A run of records:
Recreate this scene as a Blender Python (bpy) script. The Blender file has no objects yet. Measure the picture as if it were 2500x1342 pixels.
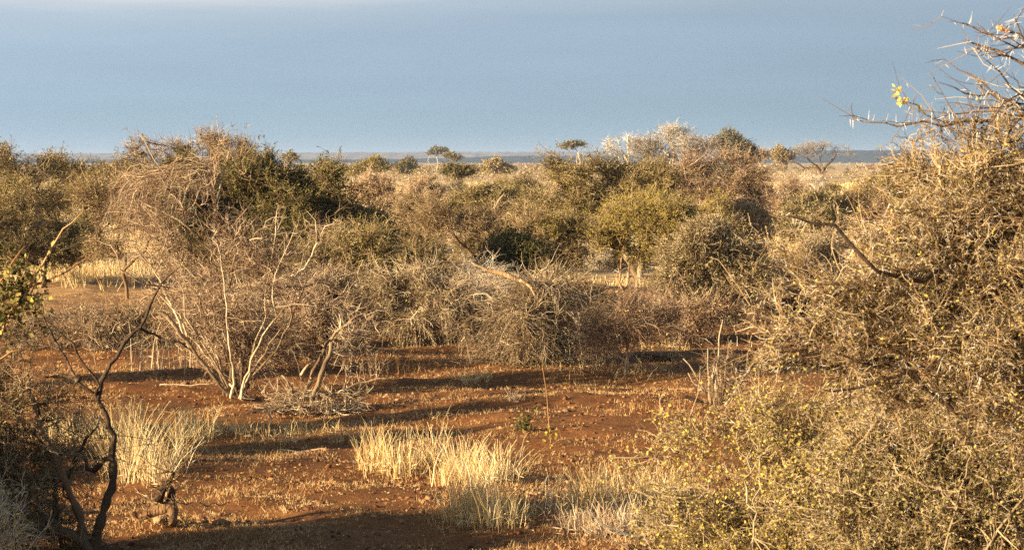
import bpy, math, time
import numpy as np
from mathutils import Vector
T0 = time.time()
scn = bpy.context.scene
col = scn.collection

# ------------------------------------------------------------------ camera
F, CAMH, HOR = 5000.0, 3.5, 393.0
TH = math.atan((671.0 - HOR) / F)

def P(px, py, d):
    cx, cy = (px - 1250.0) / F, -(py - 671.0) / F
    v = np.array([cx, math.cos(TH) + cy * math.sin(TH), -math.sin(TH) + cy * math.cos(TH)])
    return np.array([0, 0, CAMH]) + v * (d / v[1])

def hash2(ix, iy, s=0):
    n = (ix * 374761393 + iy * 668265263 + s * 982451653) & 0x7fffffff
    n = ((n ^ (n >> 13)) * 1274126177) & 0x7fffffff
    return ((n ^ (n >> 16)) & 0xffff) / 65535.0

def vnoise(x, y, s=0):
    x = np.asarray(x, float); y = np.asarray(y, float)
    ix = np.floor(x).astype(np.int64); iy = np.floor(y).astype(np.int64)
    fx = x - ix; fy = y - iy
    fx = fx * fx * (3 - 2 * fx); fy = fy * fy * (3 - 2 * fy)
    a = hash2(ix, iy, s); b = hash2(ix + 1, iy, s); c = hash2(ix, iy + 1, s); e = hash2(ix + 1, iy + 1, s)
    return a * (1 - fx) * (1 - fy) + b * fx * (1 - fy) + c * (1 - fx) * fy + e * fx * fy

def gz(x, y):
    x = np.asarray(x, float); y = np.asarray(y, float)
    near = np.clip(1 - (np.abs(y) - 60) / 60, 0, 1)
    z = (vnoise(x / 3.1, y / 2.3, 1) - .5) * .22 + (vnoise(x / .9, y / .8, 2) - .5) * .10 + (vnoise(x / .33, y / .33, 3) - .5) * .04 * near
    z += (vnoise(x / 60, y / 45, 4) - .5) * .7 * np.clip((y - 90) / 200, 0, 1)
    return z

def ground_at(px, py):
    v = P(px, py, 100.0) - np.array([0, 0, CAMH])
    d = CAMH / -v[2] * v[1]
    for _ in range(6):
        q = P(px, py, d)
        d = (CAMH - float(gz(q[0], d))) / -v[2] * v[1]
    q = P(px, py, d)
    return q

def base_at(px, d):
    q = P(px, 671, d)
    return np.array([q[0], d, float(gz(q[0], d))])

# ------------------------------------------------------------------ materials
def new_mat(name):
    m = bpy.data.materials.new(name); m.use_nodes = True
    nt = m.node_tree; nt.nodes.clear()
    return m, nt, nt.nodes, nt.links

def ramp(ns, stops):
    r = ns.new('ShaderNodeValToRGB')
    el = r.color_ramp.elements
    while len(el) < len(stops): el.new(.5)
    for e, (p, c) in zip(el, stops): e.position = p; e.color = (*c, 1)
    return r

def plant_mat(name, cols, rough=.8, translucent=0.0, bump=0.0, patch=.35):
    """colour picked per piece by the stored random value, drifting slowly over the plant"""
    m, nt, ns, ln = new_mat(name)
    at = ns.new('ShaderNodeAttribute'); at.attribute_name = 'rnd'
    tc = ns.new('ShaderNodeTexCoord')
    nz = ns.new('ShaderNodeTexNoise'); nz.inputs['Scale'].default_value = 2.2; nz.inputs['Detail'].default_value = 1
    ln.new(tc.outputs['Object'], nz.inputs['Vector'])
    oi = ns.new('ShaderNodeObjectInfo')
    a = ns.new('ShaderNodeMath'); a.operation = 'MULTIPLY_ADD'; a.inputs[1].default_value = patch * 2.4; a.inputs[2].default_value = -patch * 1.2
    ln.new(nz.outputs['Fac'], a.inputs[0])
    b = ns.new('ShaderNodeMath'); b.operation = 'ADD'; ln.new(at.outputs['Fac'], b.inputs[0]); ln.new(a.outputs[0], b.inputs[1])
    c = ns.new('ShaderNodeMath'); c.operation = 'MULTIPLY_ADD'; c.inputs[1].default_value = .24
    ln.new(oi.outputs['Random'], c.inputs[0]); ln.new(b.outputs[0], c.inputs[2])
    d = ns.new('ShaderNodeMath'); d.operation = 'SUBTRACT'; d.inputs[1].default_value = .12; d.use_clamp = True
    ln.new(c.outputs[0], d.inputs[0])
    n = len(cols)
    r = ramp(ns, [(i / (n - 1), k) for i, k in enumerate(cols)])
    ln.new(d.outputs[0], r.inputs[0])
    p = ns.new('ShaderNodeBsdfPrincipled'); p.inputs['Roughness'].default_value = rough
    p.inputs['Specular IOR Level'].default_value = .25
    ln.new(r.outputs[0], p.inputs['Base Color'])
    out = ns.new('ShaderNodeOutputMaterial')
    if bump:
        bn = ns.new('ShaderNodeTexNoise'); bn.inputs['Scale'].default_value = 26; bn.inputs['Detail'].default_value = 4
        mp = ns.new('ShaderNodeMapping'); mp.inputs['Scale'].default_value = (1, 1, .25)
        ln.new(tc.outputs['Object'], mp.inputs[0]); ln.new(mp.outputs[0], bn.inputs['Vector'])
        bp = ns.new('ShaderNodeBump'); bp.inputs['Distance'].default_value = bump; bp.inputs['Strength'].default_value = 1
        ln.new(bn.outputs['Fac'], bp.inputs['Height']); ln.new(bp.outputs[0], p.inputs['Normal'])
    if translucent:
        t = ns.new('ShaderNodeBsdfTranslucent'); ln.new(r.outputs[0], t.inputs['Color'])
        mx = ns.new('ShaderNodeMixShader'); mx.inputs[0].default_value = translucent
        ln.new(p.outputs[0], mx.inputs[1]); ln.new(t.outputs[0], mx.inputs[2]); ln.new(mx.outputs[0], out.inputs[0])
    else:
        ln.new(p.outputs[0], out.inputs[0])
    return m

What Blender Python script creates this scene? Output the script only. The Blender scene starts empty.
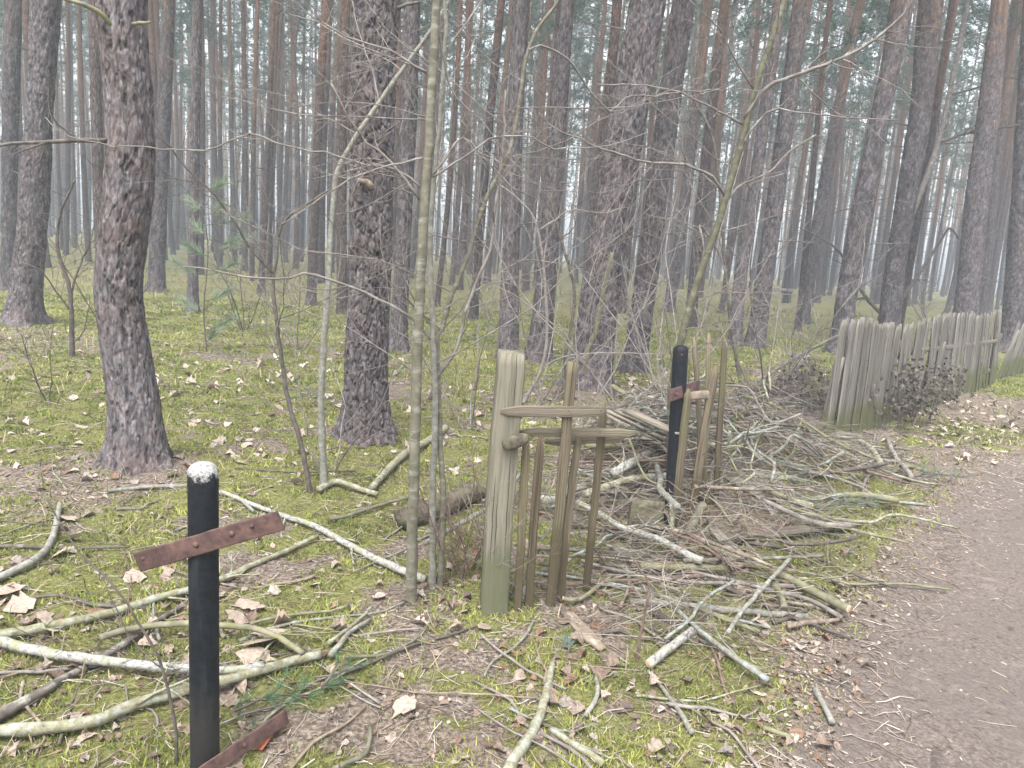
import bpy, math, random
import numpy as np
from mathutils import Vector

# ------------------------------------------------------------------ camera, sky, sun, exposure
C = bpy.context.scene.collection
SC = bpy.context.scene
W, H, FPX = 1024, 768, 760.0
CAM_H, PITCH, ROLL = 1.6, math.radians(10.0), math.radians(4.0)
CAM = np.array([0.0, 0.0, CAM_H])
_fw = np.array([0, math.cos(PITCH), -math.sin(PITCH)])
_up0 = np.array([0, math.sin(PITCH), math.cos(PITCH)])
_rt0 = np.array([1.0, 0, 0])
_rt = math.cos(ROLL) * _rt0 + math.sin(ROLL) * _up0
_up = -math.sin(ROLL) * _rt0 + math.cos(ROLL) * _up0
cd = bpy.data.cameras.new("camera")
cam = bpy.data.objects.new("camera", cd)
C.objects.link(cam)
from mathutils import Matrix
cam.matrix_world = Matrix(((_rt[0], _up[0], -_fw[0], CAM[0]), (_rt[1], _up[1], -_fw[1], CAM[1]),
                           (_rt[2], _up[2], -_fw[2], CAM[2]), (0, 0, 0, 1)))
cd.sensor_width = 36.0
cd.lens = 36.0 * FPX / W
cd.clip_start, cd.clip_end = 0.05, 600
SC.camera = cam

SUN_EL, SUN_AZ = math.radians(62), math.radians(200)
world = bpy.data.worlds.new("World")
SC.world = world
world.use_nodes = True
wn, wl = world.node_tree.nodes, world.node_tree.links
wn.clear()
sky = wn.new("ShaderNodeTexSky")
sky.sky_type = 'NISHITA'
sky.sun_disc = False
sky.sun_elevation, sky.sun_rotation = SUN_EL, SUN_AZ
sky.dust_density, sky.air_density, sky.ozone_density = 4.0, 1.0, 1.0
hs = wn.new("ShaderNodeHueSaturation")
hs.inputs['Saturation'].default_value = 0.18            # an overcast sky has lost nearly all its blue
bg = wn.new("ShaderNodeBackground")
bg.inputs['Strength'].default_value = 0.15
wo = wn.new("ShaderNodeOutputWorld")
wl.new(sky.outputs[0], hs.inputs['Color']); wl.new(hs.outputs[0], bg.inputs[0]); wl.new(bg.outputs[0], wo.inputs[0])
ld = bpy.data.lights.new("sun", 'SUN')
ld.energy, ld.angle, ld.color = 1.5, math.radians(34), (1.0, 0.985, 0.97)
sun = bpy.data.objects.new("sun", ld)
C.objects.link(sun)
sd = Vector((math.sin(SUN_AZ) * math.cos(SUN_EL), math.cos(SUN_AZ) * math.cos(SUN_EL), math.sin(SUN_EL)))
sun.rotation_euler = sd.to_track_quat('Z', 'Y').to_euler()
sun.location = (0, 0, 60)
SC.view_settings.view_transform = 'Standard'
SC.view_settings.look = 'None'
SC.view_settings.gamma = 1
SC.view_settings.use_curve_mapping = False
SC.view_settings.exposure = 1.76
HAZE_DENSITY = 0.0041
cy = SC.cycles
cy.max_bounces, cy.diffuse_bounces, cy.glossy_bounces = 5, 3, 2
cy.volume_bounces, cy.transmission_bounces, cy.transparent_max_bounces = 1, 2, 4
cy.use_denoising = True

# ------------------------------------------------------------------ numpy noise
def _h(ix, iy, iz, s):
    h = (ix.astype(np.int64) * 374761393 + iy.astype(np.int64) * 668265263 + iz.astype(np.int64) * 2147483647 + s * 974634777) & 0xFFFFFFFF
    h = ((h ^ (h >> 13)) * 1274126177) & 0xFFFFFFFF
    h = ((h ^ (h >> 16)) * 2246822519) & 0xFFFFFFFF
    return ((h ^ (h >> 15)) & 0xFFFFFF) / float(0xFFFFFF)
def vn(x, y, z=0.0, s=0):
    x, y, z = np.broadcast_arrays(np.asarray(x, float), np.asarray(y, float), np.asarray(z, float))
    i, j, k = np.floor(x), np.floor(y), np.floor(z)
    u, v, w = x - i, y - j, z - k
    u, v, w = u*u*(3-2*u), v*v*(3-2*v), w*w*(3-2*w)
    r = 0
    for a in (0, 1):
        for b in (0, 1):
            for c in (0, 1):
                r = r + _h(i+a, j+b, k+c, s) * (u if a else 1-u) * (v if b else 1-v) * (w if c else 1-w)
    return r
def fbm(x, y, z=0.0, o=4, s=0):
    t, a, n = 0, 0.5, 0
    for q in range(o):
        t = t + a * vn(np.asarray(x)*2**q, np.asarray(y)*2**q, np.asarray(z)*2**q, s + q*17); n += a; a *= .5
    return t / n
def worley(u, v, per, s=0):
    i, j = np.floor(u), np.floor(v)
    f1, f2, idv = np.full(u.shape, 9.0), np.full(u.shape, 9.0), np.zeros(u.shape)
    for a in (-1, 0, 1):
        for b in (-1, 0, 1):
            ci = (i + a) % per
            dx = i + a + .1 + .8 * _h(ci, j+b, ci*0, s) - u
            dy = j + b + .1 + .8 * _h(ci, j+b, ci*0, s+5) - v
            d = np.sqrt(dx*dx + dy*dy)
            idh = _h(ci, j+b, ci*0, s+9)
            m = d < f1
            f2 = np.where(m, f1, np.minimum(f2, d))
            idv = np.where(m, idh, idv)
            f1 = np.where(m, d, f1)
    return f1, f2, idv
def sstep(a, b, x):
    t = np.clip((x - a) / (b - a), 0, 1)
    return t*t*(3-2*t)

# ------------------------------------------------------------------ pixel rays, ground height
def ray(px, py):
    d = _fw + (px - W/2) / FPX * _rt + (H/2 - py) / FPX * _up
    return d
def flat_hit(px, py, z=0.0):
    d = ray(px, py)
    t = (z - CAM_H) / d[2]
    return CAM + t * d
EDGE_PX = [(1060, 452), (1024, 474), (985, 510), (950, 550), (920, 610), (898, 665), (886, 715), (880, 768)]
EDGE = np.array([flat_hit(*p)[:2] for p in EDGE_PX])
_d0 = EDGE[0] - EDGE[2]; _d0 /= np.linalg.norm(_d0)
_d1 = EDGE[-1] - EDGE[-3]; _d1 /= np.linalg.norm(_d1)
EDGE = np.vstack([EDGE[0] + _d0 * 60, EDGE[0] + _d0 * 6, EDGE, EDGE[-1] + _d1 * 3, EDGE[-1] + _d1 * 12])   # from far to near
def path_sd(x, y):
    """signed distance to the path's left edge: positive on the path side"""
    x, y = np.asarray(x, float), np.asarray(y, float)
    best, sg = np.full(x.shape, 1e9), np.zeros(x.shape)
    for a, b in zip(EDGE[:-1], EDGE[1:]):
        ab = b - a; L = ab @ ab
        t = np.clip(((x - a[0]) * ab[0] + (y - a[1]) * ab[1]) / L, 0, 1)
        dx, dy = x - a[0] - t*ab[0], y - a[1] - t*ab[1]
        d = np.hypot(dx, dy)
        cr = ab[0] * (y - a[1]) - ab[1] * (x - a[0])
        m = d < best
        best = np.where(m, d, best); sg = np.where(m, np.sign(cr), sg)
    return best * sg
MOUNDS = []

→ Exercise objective
Give again, exactly, the lines from the start of the data through the one holding "col = scn.collection"; omit the pictures.

→ Response to the task
Recreate this scene as a Blender Python (bpy) script. The Blender file has no objects yet. Measure the picture as if it were 2500x1342 pixels.
import bpy, math, time
import numpy as np
from mathutils import Vector
T0 = time.time()
scn = bpy.context.scene
col = scn.collection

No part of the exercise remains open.